→ **WHAT IS NEEDED**
Locate the line bearing "Generate a Blender" in the material below, then reproduce it and each following line up to and including the line bearing "def R(a): return math.radians(a)".

Saved entries
begin
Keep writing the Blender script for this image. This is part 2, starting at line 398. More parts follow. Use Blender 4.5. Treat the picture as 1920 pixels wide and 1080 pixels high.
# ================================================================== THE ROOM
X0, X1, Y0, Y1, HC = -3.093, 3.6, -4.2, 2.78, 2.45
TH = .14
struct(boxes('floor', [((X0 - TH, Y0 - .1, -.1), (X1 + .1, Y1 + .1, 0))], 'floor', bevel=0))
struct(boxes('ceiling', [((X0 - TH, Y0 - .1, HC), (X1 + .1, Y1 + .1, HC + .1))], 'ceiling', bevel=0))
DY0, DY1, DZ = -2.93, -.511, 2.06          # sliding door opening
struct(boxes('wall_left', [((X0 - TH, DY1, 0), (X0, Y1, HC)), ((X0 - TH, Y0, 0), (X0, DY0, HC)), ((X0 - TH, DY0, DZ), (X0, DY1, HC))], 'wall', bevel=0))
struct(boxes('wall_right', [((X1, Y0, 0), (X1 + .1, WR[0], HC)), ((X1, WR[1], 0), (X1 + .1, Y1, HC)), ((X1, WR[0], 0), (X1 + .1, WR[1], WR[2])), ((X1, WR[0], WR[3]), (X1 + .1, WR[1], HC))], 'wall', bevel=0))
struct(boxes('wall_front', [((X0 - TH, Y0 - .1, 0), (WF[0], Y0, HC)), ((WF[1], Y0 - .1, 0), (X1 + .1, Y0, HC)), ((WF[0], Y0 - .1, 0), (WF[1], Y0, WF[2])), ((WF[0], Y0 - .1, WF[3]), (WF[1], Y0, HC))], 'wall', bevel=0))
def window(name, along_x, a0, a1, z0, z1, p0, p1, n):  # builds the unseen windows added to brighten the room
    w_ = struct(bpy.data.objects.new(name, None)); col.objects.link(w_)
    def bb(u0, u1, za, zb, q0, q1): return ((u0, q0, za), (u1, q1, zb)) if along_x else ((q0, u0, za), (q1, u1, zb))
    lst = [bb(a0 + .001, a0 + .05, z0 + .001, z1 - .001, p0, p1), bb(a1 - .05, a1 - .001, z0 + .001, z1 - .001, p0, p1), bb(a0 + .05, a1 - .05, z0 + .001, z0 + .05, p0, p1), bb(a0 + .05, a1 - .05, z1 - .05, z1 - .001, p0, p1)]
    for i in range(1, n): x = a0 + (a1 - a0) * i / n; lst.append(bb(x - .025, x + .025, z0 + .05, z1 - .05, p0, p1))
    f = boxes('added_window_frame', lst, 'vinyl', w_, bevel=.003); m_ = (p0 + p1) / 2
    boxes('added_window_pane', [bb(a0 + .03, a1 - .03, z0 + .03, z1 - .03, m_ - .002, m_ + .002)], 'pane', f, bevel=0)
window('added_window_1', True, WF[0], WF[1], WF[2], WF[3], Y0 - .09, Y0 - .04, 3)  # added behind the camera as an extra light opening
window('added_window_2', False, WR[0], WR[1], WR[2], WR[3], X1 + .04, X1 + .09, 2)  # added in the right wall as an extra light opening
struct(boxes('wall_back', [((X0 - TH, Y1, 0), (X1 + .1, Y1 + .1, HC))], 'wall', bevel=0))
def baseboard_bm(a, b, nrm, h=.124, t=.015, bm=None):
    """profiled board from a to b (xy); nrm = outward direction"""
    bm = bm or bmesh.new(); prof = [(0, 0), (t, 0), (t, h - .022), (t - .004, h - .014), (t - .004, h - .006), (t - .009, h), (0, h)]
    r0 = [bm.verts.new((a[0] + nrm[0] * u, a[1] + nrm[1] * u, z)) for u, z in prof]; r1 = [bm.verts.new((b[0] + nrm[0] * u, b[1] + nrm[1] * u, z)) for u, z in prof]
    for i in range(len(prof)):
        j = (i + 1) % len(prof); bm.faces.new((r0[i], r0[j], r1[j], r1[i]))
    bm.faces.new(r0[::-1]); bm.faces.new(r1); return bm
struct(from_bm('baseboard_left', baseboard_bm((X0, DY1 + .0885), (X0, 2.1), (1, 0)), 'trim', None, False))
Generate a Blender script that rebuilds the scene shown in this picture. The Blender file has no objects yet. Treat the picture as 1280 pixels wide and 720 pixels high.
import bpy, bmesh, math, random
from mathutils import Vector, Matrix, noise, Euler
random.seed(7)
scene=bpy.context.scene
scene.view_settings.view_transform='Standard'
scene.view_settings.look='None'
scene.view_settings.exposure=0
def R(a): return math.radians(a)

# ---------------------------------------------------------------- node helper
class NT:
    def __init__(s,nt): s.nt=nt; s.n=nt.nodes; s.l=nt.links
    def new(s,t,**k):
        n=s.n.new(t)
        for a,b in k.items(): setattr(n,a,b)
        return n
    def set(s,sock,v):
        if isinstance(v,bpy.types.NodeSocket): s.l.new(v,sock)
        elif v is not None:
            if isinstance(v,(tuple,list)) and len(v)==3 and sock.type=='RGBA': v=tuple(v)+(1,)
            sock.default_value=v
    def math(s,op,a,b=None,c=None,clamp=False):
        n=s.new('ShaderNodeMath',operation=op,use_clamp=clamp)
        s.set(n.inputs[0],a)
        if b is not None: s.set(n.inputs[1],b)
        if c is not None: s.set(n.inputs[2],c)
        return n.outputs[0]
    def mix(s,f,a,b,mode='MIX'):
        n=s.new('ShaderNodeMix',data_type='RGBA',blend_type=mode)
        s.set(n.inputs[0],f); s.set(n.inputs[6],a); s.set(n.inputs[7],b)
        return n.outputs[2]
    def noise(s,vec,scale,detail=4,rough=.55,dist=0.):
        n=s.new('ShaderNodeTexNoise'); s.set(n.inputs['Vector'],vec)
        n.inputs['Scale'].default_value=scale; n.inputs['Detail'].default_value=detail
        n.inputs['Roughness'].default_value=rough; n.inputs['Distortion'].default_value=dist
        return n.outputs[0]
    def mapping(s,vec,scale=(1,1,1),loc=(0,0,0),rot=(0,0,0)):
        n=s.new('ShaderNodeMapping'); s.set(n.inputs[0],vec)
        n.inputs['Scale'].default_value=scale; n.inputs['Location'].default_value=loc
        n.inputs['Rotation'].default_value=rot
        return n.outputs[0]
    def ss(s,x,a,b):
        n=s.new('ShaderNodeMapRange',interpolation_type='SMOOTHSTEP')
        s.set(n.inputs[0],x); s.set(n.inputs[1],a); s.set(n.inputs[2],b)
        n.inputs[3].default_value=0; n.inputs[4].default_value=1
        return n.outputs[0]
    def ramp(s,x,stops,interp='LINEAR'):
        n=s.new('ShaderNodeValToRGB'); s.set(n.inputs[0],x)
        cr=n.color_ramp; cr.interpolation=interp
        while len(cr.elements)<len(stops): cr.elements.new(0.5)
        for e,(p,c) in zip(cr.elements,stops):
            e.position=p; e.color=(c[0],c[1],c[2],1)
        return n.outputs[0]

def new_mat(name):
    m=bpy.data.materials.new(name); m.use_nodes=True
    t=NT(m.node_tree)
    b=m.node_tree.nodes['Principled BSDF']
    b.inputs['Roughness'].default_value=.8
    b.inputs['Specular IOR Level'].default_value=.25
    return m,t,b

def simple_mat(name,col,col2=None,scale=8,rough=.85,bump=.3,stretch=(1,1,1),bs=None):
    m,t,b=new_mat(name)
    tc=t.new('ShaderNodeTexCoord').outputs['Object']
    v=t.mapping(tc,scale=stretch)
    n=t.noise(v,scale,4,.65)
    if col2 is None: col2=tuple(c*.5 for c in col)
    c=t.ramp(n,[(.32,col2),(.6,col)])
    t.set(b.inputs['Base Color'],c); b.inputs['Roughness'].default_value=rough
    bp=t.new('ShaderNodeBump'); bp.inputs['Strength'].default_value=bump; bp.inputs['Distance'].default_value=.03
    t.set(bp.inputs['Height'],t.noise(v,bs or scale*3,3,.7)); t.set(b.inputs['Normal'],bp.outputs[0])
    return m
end
→ **RESPONSE FOR THIS EXERCISE**
Generate a Blender script that rebuilds the scene shown in this picture. The Blender file has no objects yet. Treat the picture as 1280 pixels wide and 720 pixels high.
import bpy, bmesh, math, random
from mathutils import Vector, Matrix, noise, Euler
random.seed(7)
scene=bpy.context.scene
scene.view_settings.view_transform='Standard'
scene.view_settings.look='None'
scene.view_settings.exposure=0
def R(a): return math.radians(a)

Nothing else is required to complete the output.